I mention this because in 1866, Captain William Judd Fetterman [13] was killed along with his entire command during the Indian Wars. Captain Fetterman had roots in Pennsylvania. Is he related to John Fetterman? I don’t know, but it could be significant.

In Virginia, Abigail Spanberger (née Davis) won a race against a woman from El Salvador named Yelsi Vega. Spangberger carefully positioned herself as a moderate, didn’t vote for Nancy Pelosi to be Speaker of the House, and was part of a bi-partisan group that vainly fought against the border crisis.

Two other non-white Republican candidates also lost. Sub-Saharans [14] George Logan and Jennifer-Ruth Green were put up as candidates in mostly white, highly Republican districts.

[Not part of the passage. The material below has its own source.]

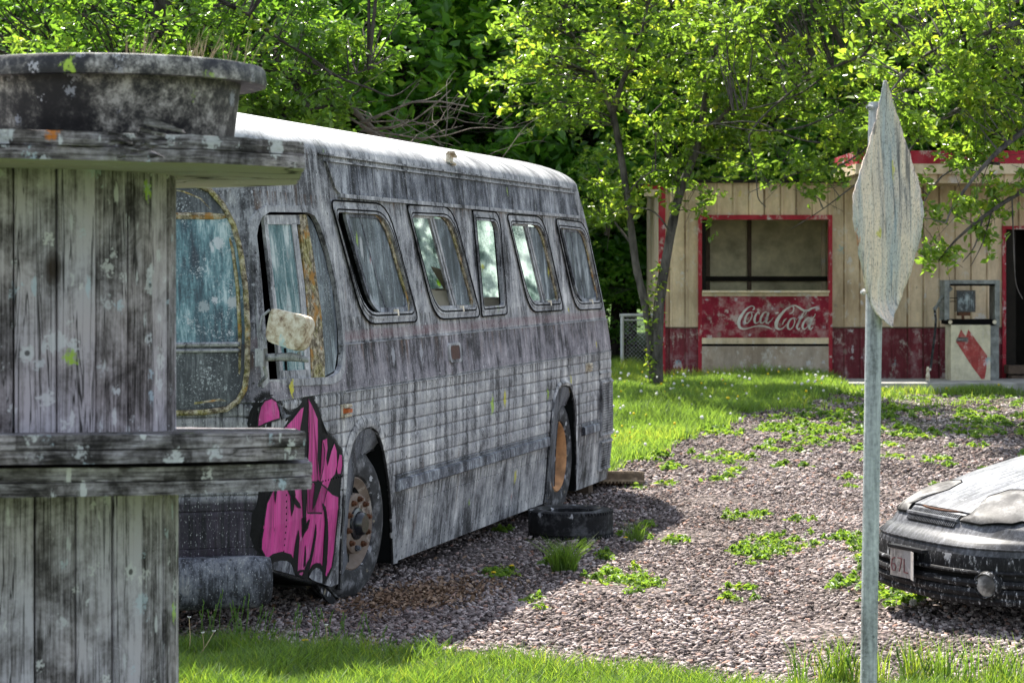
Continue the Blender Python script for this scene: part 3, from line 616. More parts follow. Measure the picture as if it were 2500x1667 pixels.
prism(cut, ARCHc, -.3, .62); prism(cut, RARCHc, -.3, .80); prism(cut, [(p[0], p[1]) for p in ARCHc], 1.82, 2.8); prism(cut, RARCHc, 1.64, 2.8)
cut_o = cut.build('tmp_cut', M['cavity'], BUS)
wedge = MB(); prism(wedge, [(-3, -.3), (-3, .42), (-1.47, .37), (-1.37, .35), (-.58, .175), (-.3, .10), (-.3, -.3)], -.5, 3.0); wedge_o = wedge.build('tmp_wedge', M['cavity'], BUS)
under = MB(); prism(under, [(.9, -.3), (.9, .34), (4.4, .34), (4.4, -.3)], .10, 2.34); under_o = under.build('tmp_under', M['cavity'], BUS)
for o_ in (inner_o, cut_o, WX_o, wedge_o, under_o):
    md = body.modifiers.new('b', 'BOOLEAN'); md.object = o_; md.operation = 'DIFFERENCE'; md.solver = 'EXACT'; md.material_mode = 'TRANSFER'
dg = bpy.context.evaluated_depsgraph_get(); me = bpy.data.meshes.new_from_object(body.evaluated_get(dg))
body.modifiers.clear(); body.data = me
for o_ in (inner_o, cut_o, WX_o, wedge_o, under_o): bpy.data.objects.remove(o_)
me.polygons.foreach_set('use_smooth', [True] * len(me.polygons)); me.set_sharp_from_angle(angle=math.radians(28))

def sface(mb, P, out, inn=-.012):           # plate standing `out` proud of the bus side
    mb.loft([[(x, ysurf(x, z) - out, z) for x, z in P], [(x, ysurf(x, z) - inn, z) for x, z in P]])
def sring(mb, A, B, out, inn):
    n = len(A); vs = []
    for P, o_ in ((A, out), (B, out), (B, inn), (A, inn)): vs += [(x, ysurf(x, z) - o_, z) for x, z in P]
    fs = []
    for j in range(4):
        for k in range(n): fs.append((j * n + k, j * n + (k + 1) % n, ((j + 1) % 4) * n + (k + 1) % n, ((j + 1) % 4) * n + k))
    mb.add(vs, fs)
def sbox(mb, x0, x1, z0, z1, out, inn=-.01): sface(mb, [(x0, z0), (x1, z0), (x1, z1), (x0, z1)], out, inn)
# roof edge panel and rails
mb = MB(); sface(mb, arcq([(-.227, 2.744), (5.93, 2.746), (6.04, 2.555), (-.06, 2.555)], [0, 0, .02, .12]), .006); mb.build('advert_panel', M['buspanel'], BUS)
mb = MB()
sbox(mb, -.34, 5.87, 2.785, 2.797, .022); sbox(mb, -.23, 5.94, 2.748, 2.758, .020); sbox(mb, -.06, 6.05, 2.527, 2.553, .022)
sface(mb, [(-.25, 2.75), (-.225, 2.75), (-.11, 2.60), (-.02, 2.55), (-.02, 2.53), (-.13, 2.585)], .018)
mb.build('drip_rail', M['bustrim'], BUS, 30)
for x in np.arange(.62, 5.9, .66): mb = MB(); sbox(mb, x, x + .012, 2.557, 2.745, .010); mb.build('panel_strip', M['bustrim'], BUS)
mb = MB()
P = [(0, .690), (.018, .690), (.030, .683), (.034, .62), (.028, .613), (0, .610)]
for a, b in ((.655, 4.47), (5.62, 6.22)):
    mb.loft([[(x, -o_, z) for o_, z in P] for x in (a, a + .004, b - .004, b)])
    for zz in (.700, .708): sbox(mb, a, b, zz, zz + .004, .006)
mb.build('side_molding', M['molding'], BUS, 30)
# fluted skin joints
mb = MB()
for z in (1.605, 1.312): sbox(mb, -.28 if z > 1.5 else -.3, 6.72, z, z + .006, .010)
mb.build('belt_seam', M['bustrim'], BUS)
# windows
for i, w in enumerate(WIN):
    rad = RAD if i != 2 else [.02, .14, .05, .03]
    A = arcq(grow(w, .055), rad); B = OPEN[i]
    mb = MB(); sring(mb, A, B, .012, -.02)
    A2 = arcq(grow(w, .022), rad); sring(mb, A2, arcq(grow(w, -.018), rad), .018, -.016)
    fr = mb.build('window', M['bustrim'], BUS, 25)
    mb = MB(); mb.tube([(x, T(z) - .014, z) for x, z in B] + [(B[0][0], T(B[0][1]) - .014, B[0][1])], .008, 5, False); mb.tube([(x, T(z) - .013, z) for x, z in A] + [(A[0][0], T(A[0][1]) - .013, A[0][1])], .006, 5, False); mb.build('seal', M['black'], fr, 60)
    TL, TR, BR, BL = [Vector(p) for p in w]
    def Q(u, v): return tuple((TL * (1 - u) + TR * u) * (1 - v) + (BL * (1 - u) + BR * u) * v)
    def quad(u0, u1, v0, v1): return [Q(u0, v0), Q(u1, v0), Q(u1, v1), Q(u0, v1)]
    if i in (0, 4):
        u0 = .24; pq = quad(u0, .97, .035, .955); mat = M['pane']
        mb = MB(); sface(mb, arcq(pq, [.06, .2, .1, .2]), -.016, -.022); mb.build('pane', mat, fr)
        mb = MB(); sring(mb, arcq(quad(u0 - .02, .985, .01, .98), [.07, .22, .1, .22]), arcq(quad(u0 + .025, .95, .065, .93), [.05, .18, .1, .18]), -.006, -.026)
        a = quad(.50, .515, .04, .95); sface(mb, a, -.012, -.02); mb.build('sash', M['molding'], fr, 25)
    elif i in (1, 3):
        mb = MB(); sface(mb, arcq(quad(.585, .96, .05, .94), [.01, .18, .1, .03]), -.016, -.022); mb.build('pane', M['pane'], fr)
        mb = MB(); sface(mb, quad(.50, .535, .03, .97), -.010, -.03); sface(mb, quad(.545, .585, .03, .97), -.004, -.026); sface(mb, quad(.02, .55, -.005, .05), -.006, -.03)
        sface(mb, quad(.05, .98, .945, .99), -.004, -.04); mb.build('sash', M['bustrim'], fr, 25)
        mb = MB()
        A_ = OPEN[i]; sring(mb, A_, [(x - .055, z + (.012 if z < 2.1 else -.02)) for x, z in A_], -.004, -.02); mb.build('gasket', M['moss'], fr, 25)
    if i in (0, 4):
        mb = MB(); A_ = OPEN[i]; sring(mb, A_, [(x - .055, z + (.012 if z < 2.1 else -.02)) for x, z in A_], -.004, -.013); mb.build('gasket', M['moss'], fr, 25)
    if i != 2:
        mb = MB(); x, z = Q(.62, 1.0); sbox(mb, x, x + .024, z - .008, z + .035, .022); mb.build('latch', M['cream'], fr)
    # far side of the bus, lit through by the sun
    if i == 4: continue
    mb = MB(); mb.loft([[(x, W - T(z) - .030, z) for x, z in B], [(x, W - T(z) - .038, z) for x, z in B]]); mb.build('far_pane', M['farpane'], BUS)
# rear window, lit from behind by the sun
mb = MB(); mb.loft([[(rear_x(z) - .03, y, z) for y, z in RW], [(rear_x(z) - .038, y, z) for y, z in RW]]); mb.build('rear_pane', M['farpane'], BUS)
# driver's window
mb = MB(); sring(mb, grow(DRV, .03), grow(DRV, -.012), .012, -.02); fr = mb.build('driver_window', M['bustrim'], BUS, 30)
def dpoly(P, out, inn): m_ = MB(); sface(m_, [side_inv(*p) for p in P], out, inn); return m_
dpoly([(657, 545), (716, 545), (735, 700), (748, 850), (751, 905), (692, 905), (683, 800), (664, 640)], -.018, -.024).build('pane', M['drvpane'], fr)
m_ = MB()
for P in ([(648, 530), (656, 530), (668, 640), (686, 800), (697, 925), (689, 925), (678, 800), (660, 640)], [(716, 545), (728, 545), (748, 700), (760, 850), (763, 925), (751, 925), (747, 850), (735, 700)],
          [(650, 525), (735, 525), (737, 548), (652, 548)], [(688, 905), (757, 902), (758, 925), (690, 928)]): sface(m_, [side_inv(*p) for p in P], -.010, -.03)
m_.build('sash', M['bustrim'], fr)
dpoly([(734, 524), (752, 524), (772, 640), (788, 760), (797, 880), (797, 926), (765, 926), (762, 850), (750, 700)], -.010, -.026).build('window_post', M['moss'], fr)
dpoly([(754, 522), (770, 545), (796, 620), (815, 700), (827, 780), (829, 860), (822, 905), (800, 918), (797, 918), (797, 870), (788, 760), (772, 640)], -.014, -.02).build('quarter_pane', M['pane'], fr)
dpoly([(700, 850), (703, 850), (706, 905), (703, 905)], -.01, -.03).build('bar', M['black'], fr)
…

Had there been white, American-majority candidates in those districts, the Republicans might have won.

Secession 

Portland, Oregon has gone downhill since the Black Lives Matter/antifa terror riots of 2020. Today, Portland is marked by homeless encampments and rampant crime, and many good people are fleeing the town. This situation has caused counties in eastern Oregon to vote for secession. They want to join Greater Idaho. Such a change will probably not happen, but it is a metapolitical victory for white advocates regardless.

While the Biden regime is claiming victory, they’ve already started to react in a way that acknowledges that there was a defeat: There is a shakeup ongoing at the Department of Homeland Security (DHS). Chris Magnus [15], the Customs and Border Patrol Secretary, resigned after a brief standoff with the DHS Chief. Magnus is being made a scapegoat for the border crisis. It could very well be Magnus’ mismanagement that was the main culprit for this crisis rather than the Jew Alejandro Mayorkas. Regardless of whether this is true, it is a victory we should accept and build upon.